I have an overly sensitive palate and my food choices tend to be bland because of that. Spicy food, for example, makes me feel like I have chemically burned my mouth, very unpleasant. I also have a strong gag reflex, so one piece of gristle and I am done with that meal. My husband and I are opposites in those departments.
If lived alone I’d be mostly vegetarian as, ethics aside, there is no nutritionally valid reason to eat a lot of meat and I don’t enjoy it enough to override that. I’m a very health-conscious eater and try to eat a lot of raw fruit , raw and cooked vegetables, and whole grains.
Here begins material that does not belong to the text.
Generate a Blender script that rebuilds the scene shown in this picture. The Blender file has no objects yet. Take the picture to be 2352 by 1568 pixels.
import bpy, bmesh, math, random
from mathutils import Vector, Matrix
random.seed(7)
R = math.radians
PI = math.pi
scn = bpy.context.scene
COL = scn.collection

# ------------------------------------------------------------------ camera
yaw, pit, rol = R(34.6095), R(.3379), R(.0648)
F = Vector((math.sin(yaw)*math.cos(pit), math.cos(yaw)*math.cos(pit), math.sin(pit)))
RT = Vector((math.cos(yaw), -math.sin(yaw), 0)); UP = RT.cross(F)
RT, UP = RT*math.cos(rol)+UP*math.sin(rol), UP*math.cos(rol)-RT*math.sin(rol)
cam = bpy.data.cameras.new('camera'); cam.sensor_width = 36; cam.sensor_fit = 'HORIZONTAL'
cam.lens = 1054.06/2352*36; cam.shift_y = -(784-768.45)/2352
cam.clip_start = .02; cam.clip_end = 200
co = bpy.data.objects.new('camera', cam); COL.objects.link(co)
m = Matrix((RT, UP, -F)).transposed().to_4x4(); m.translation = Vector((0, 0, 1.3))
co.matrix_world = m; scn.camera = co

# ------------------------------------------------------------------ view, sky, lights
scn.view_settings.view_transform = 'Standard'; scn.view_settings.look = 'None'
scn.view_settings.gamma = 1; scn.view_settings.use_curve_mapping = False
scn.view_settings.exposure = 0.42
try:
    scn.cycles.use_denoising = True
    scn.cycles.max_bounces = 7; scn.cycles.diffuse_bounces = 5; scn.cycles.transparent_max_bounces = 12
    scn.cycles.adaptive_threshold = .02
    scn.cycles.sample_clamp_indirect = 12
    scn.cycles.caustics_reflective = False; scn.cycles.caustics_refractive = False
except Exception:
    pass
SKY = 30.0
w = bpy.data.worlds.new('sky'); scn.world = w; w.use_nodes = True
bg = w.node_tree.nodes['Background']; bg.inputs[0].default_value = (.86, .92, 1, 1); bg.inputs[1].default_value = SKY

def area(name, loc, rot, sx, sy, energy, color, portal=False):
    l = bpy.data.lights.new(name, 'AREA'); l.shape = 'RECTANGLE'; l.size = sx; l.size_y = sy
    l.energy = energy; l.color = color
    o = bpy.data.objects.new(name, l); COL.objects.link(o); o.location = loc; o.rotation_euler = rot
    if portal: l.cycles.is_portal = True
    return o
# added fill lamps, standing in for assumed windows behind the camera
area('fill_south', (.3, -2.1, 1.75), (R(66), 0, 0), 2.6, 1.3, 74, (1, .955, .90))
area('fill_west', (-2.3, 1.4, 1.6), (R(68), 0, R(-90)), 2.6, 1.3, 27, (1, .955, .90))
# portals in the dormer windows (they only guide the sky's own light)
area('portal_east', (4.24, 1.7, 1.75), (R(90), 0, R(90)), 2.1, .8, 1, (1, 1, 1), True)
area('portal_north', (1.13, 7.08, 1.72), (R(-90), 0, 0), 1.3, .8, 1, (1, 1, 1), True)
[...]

Organic as much as possible (although this much more for ecological reasons). My idea of breakfast is raw rolled oats, raw fruit, nuts, and yogurt, my idea of lunch is a bowl of noodles and vegetable and tofu, and I don’t eat dinner any more.
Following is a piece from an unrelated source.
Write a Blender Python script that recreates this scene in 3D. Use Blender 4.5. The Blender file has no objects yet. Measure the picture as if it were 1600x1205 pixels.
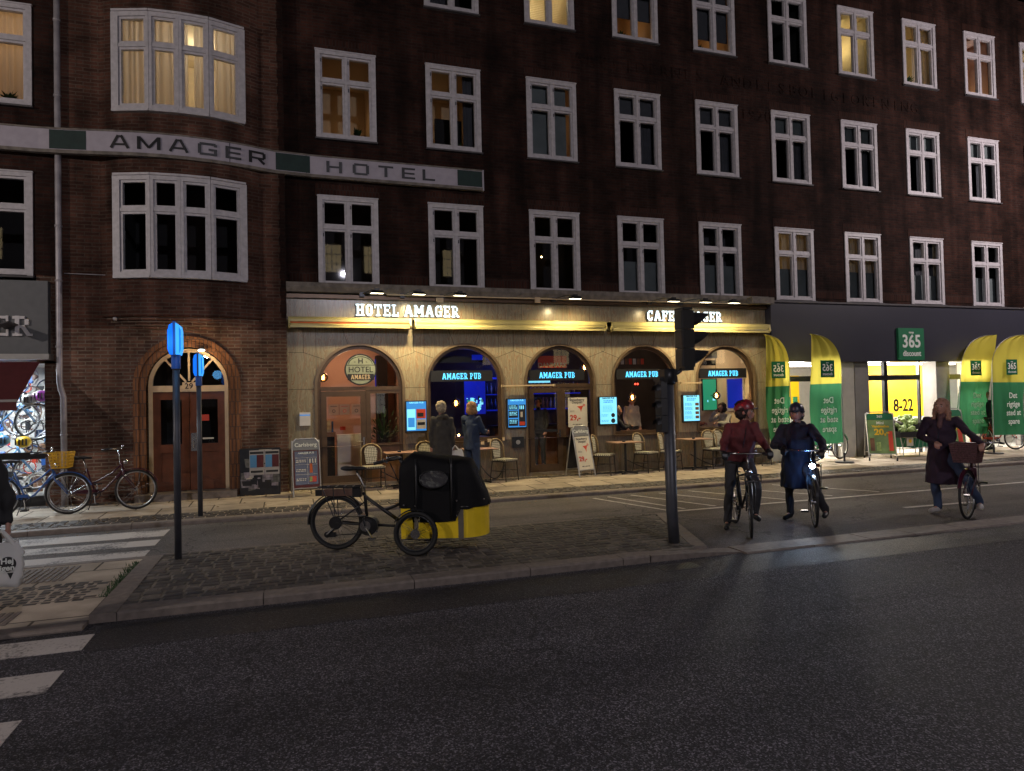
import bpy, math, random
from mathutils import Vector, Matrix, noise
R = math.radians; PI = math.pi
random.seed(7)
S = bpy.context.scene
COL = S.collection
# ---------------------------------------------------------------- camera
cam = bpy.data.cameras.new('camera'); co = bpy.data.objects.new('camera', cam); COL.objects.link(co)
cam.sensor_width = 36; cam.lens = 36*1058.6/1600; cam.clip_end = 400; cam.clip_start = 0.05
ya, pi_, ro = R(18.325), R(1.254), R(-1.3055)
fw = Vector((math.sin(ya)*math.cos(pi_), math.cos(ya)*math.cos(pi_), math.sin(pi_)))
r0 = Vector((math.cos(ya), -math.sin(ya), 0)); u0 = r0.cross(fw)
rr = math.cos(ro)*r0+math.sin(ro)*u0; uu = -math.sin(ro)*r0+math.cos(ro)*u0
m = Matrix((rr, uu, -fw)).transposed().to_4x4(); m.translation = Vector((0, 0, 1.84))
co.matrix_world = m; S.camera = co
# ---------------------------------------------------------------- world (night sky)
w = bpy.data.worlds.new('World'); S.world = w; w.use_nodes = True
nt = w.node_tree; bg = nt.nodes['Background']
sky = nt.nodes.new('ShaderNodeTexSky'); sky.sky_type = 'NISHITA'; sky.sun_disc = False
sky.sun_elevation = R(-6); sky.sun_rotation = R(200); sky.air_density = 1.5; sky.ozone_density = 3
nt.links.new(sky.outputs[0], bg.inputs[0]); bg.inputs[1].default_value = 0.05
# ---------------------------------------------------------------- view
S.view_settings.view_transform = 'Standard'; S.view_settings.look = 'None'; S.view_settings.exposure = 0; S.view_settings.gamma = 1
S.render.engine = 'CYCLES'; S.cycles.use_denoising = True; S.cycles.max_bounces = 7; S.cycles.transparent_max_bounces = 16
S.cycles.sample_clamp_indirect = 4; S.cycles.caustics_reflective = False; S.cycles.caustics_refractive = False
# ---------------------------------------------------------------- lights: helper + the street lamps hung over the carriageway
def light(name, kind, loc, energy, color, size=.1, to=None, angle=None, blend=.3, parent=None):
    l = bpy.data.lights.new(name, kind); l.energy = energy; l.color = color
    if kind == 'AREA': l.shape = 'DISK'; l.size = size
    else: l.shadow_soft_size = size
    if kind == 'SPOT': l.spot_size = R(angle); l.spot_blend = blend
    o = bpy.data.objects.new(name, l); COL.objects.link(o); o.location = loc
    if to is not None: o.rotation_euler = (Vector(to)-Vector(loc)).to_track_quat('-Z', 'Y').to_euler()
    return o
light('street_lamp_light', 'POINT', (-15.0, 4.1, 7.6), 2500, (1, .86, .78), .06)
light('street_lamp_light', 'POINT', (20.5, 9.3, 8.0), 1500, (1, .86, .86), .06)
light('street_lamp_light', 'POINT', (3.0, -9.0, 9.0), 2400, (.90, .86, 1.0), .06)
# ---------------------------------------------------------------- materials
def mat(name, col, rough=.7, metal=0, var=.0, vscale=8, bump=0, bscale=60, spec=.5, coat=0):
    m = bpy.data.materials.new(name); m.use_nodes = True; t = m.node_tree; b = t.nodes['Principled BSDF']
    b.inputs['Roughness'].default_value = rough; b.inputs['Metallic'].default_value = metal
    b.inputs['Specular IOR Level'].default_value = spec
    if coat: b.inputs['Coat Weight'].default_value = coat
    tc = t.nodes.new('ShaderNodeTexCoord')
    n = t.nodes.new('ShaderNodeTexNoise'); n.inputs['Scale'].default_value = vscale; n.inputs['Detail'].default_value = 5
    t.links.new(tc.outputs['Object'], n.inputs['Vector'])
    r = t.nodes.new('ShaderNodeValToRGB')
    v = max(var, .06)
    r.color_ramp.elements[0].position = .3; r.color_ramp.elements[1].position = .7
    r.color_ramp.elements[0].color = (*[c*(1-v) for c in col], 1); r.color_ramp.elements[1].color = (*[min(1, c*(1+v)) for c in col], 1)
    t.links.new(n.outputs[0], r.inputs[0]); t.links.new(r.outputs[0], b.inputs['Base Color'])
    if bump:
        n2 = t.nodes.new('ShaderNodeTexNoise'); n2.inputs['Scale'].default_value = bscale; n2.inputs['Detail'].default_value = 4
        t.links.new(tc.outputs['Object'], n2.inputs['Vector'])
        bp = t.nodes.new('ShaderNodeBump'); bp.inputs['Strength'].default_value = bump; bp.inputs['Distance'].default_value = .01
        t.links.new(n2.outputs[0], bp.inputs['Height']); t.links.new(bp.outputs[0], b.inputs['Normal'])
    return m
def emi(name, col, s):
    m = bpy.data.materials.new(name); m.use_nodes = True; t = m.node_tree; b = t.nodes['Principled BSDF']
    b.inputs['Base Color'].default_value = (*[c*.5 for c in col], 1); b.inputs['Emission Color'].default_value = (*col, 1)
    b.inputs['Emission Strength'].default_value = s; b.inputs['Roughness'].default_value = .4
    return m
def glassm(name, tint=(1, 1, 1), refl=1.0, rough=.02):
    m = bpy.data.materials.new(name); m.use_nodes = True; t = m.node_tree; t.nodes.clear()
    o = t.nodes.new('ShaderNodeOutputMaterial'); mx = t.nodes.new('ShaderNodeMixShader'); tr = t.nodes.new('ShaderNodeBsdfTransparent')
    g = t.nodes.new('ShaderNodeBsdfGlossy'); fr = t.nodes.new('ShaderNodeFresnel'); fr.inputs[0].default_value = 1.5
    tr.inputs[0].default_value = (*tint, 1); g.inputs['Roughness'].default_value = rough; g.inputs[0].default_value = (refl, refl, refl, 1)
    t.links.new(fr.outputs[0], mx.inputs[0]); t.links.new(tr.outputs[0], mx.inputs[1]); t.links.new(g.outputs[0], mx.inputs[2]); t.links.new(mx.outputs[0], o.inputs[0])
    return m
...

My husband, left to his own devices, would consume little but pizza, chili, sausage, bread, beer, and ice cream. With hot sauce on most of those. However he doesn’t like to cook (he does the dishes). I don’t like cooking much either but I am an experienced practical cook with rather narrow food parameters, so I do virtually all the cooking, and he eats whatever is put in front of him with gratitude that he didn’t have to make it himself.
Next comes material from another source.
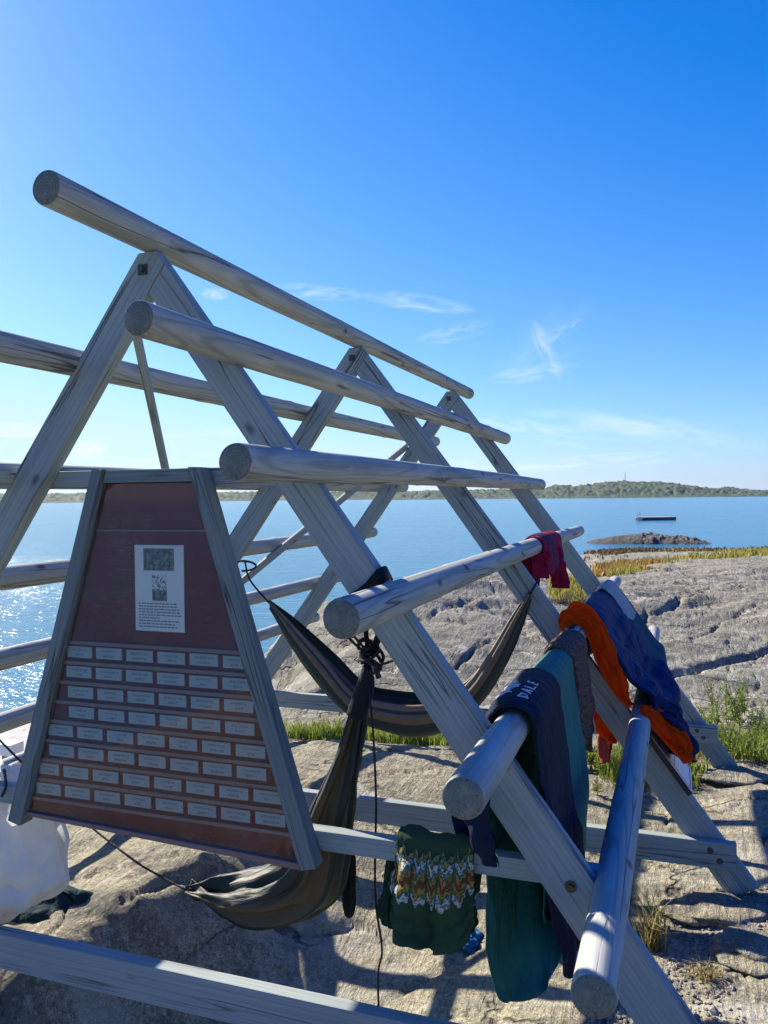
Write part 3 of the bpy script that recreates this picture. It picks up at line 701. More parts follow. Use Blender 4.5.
# =================================================================== HAMMOCKS
def mat_stripes(name, stops, weave=700):
    m = N(name); uv = m.coord('UV'); u = m.n('ShaderNodeSeparateXYZ', ins={0: uv}).outputs[0]
    n = m.noise(m.mapping(uv, (60, 2.5, 1)), 1, 3)
    c = m.ramp(m.math('ADD', u, m.math('MULTIPLY', m.math('SUBTRACT', n, .5), .015)), stops, 'CONSTANT')
    c = m.mix(m.math('MULTIPLY', m.noise(m.coord(), 12, 4), .5), c, (.012, .014, .012))
    nb = m.bump(m.noise(m.mapping(uv, (1, .25, 1)), 26, 4, .6, .5), .35, .02, m.bump(m.noise(m.coord(), weave, 2), .2, .002))
    return m.set(Base_Color=c, Roughness=.55, Normal=nb, Specular_IOR_Level=.4)
HAM1 = mat_stripes('striped_hammock_cloth', [(0, (.30, .21, .135)), (.06, (.045, .062, .042)), (.10, (.26, .175, .11)), (.20, (.040, .058, .040)), (.29, (.075, .098, .064)), (.35, (.032, .046, .034)), (.74, (.24, .165, .105)), (.84, (.030, .042, .033))])
HAM2 = mat_stripes('olive_hammock_cloth', [(0, (.014, .024, .022)), (.30, (.085, .058, .026)), (.50, (.014, .024, .022)), (.74, (.034, .050, .034)), (.9, (.014, .022, .022))])
h1 = empty('hammock', V(-1.9, 5.43, -1.7), 'dark green and brown striped hammock slung in a long low curve across the middle A-frame', 'hammock', 'hammocks slung in the rack')
prof = []
HY = 5.40
A0 = np.array(at_Y(268, 602, HY)); A1 = np.array(at_Y(532, 590, HY))
upper = [(268, 600), (292, 624), (325, 660), (352, 692), (380, 702), (415, 705), (445, 700), (470, 680), (492, 648), (510, 618), (528, 592)]
lower = [(270, 606), (292, 648), (322, 690), (352, 718), (382, 730), (414, 737), (448, 728), (478, 704), (502, 668), (518, 634), (531, 598)]
for i, (a, b) in enumerate(zip(upper, lower)):
    a3 = np.array(at_Y(*a, HY-.0)); b3 = np.array(at_Y(*b, HY-.0)); g = math.sin(math.pi*i/(len(upper)-1)); bl = .30*g+.02
    back = a3+np.array([0, bl*.95, .02*g]); mid = b3+np.array([0, bl*.30, -.01])
    fr_ = (a3+b3)/2+np.array([0, -bl*.10, 0])
    prof.append((i/(len(upper)-1), [tuple(a3), tuple(fr_), tuple(b3), tuple(mid), tuple((mid+back)/2+np.array([0, .05*g, -.03*g])), tuple(back)]))
loft('hammock_cloth', prof, 110, 46, HAM1, h1, folds=[(.006, 0, 5.2, .4), (.0035, .4, 11, 1.1)], vtop=-.5, flat=0, thick=.003, wob=.010, seed=3, freq=2)
# stripes run the length of the cloth: swap the texture axes
def swap_uv(o):
    d = o.data.uv_layers[0].data; n = len(d); a = np.empty(n*2); d.foreach_get('uv', a); a = a.reshape(-1, 2)[:, ::-1].copy(); d.foreach_set('uv', a.ravel())
swap_uv(bpy.data.objects['hammock_cloth'])
for (p0, pm, p1) in ((at_Y(245, 562, 5.42), at_Y(250, 580, 5.40), at_Y(269, 603, 5.40)), (at_Y(541, 575, 5.43), at_Y(537, 582, 5.40), at_Y(530, 594, 5.40))):
    rope('rope', [p0, pm, p1], .006, ROPE_M, h1, 16)
v, f = tube_geo([V(*at_Y(242+14*math.sin(t), 566+5*math.cos(t), 5.43+.06*math.cos(t)-.02)) for t in np.linspace(0, 5.6, 20)], .007, 8); mesh_obj('rope_loop', v, f, ROPE_M, h1)

h2 = empty('hammock', V(-1.6, 3.3, -1.85), 'olive hammock bunched at its knot on the front leg and sagging behind the name board', 'hammock', 'hammocks slung in the rack')
right = [(371, 690), (367, 716), (362, 748), (356, 784), (350, 822), (348, 866), (341, 902), (318, 922), (288, 931), (256, 928), (224, 915), (202, 902), (188, 893)]
left = [(357, 690), (349, 716), (338, 748), (322, 784), (306, 818), (292, 842), (276, 854), (262, 860), (250, 864), (236, 868), (220, 877), (202, 885), (187, 889)]
prof = []; n = len(right)
for i, (a, b) in enumerate(zip(right, left)):
    t = i/(n-1); g = min(1, i/4.0)*min(1, (n-1-i)/3.0); Yb = 3.30
    a3 = np.array(at_Y(*a, Yb)); b3 = np.array(at_Y(*b, Yb)); m3 = (a3+b3)/2
    prof.append((t, [tuple(b3+np.array([0, .05*g, 0])), tuple(b3*.72+a3*.28+np.array([0, -.09*g-.01, 0])), tuple(m3+np.array([0, -.12*g-.012, 0])), tuple(b3*.2+a3*.8+np.array([0, -.05*g, 0])), tuple(a3+np.array([0, .05*g, 0])), tuple(m3+np.array([0, .20*g+.01, .0]))]))
o = loft('hammock_cloth', prof, 130, 60, HAM2, h2, folds=[(.015, 0, 4.2, .4), (.008, .5, 7, 1.7), (.005, .9, 13, .7)], vtop=-.5, flat=0, thick=.003, crease=.05, wob=.014, seed=8, freq=3); swap_uv(o)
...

I try to hit a balance between what he likes to eat and what I do. I make a lot of ‘updated classics’ – whole wheat mac and cheese with kale kind of thing. I’m actually making a meatloaf today, quite a rarity, which is entirely because he loves meatloaf. But it will be accompanied by roasted beets and winter squash. And I imagine I’ll hide some kale in it. He’ll douse it with hot sauce.
This is me and my wife with beets, but not cauliflower. She’ll buy giant Costco jars of pickled beets and pile them on a salad. I can’t stand the smell of beets-- to me they smell like a moldy, mildewy basement, and I can’t imagine they taste any better.
We are a perfect match as far as food and drink. We’ll both try anything and are not picky in the slightest. We both drink more than average, as far as alcohol.
The one difference is that she will make “healthy” food choices, which isn’t something I consider.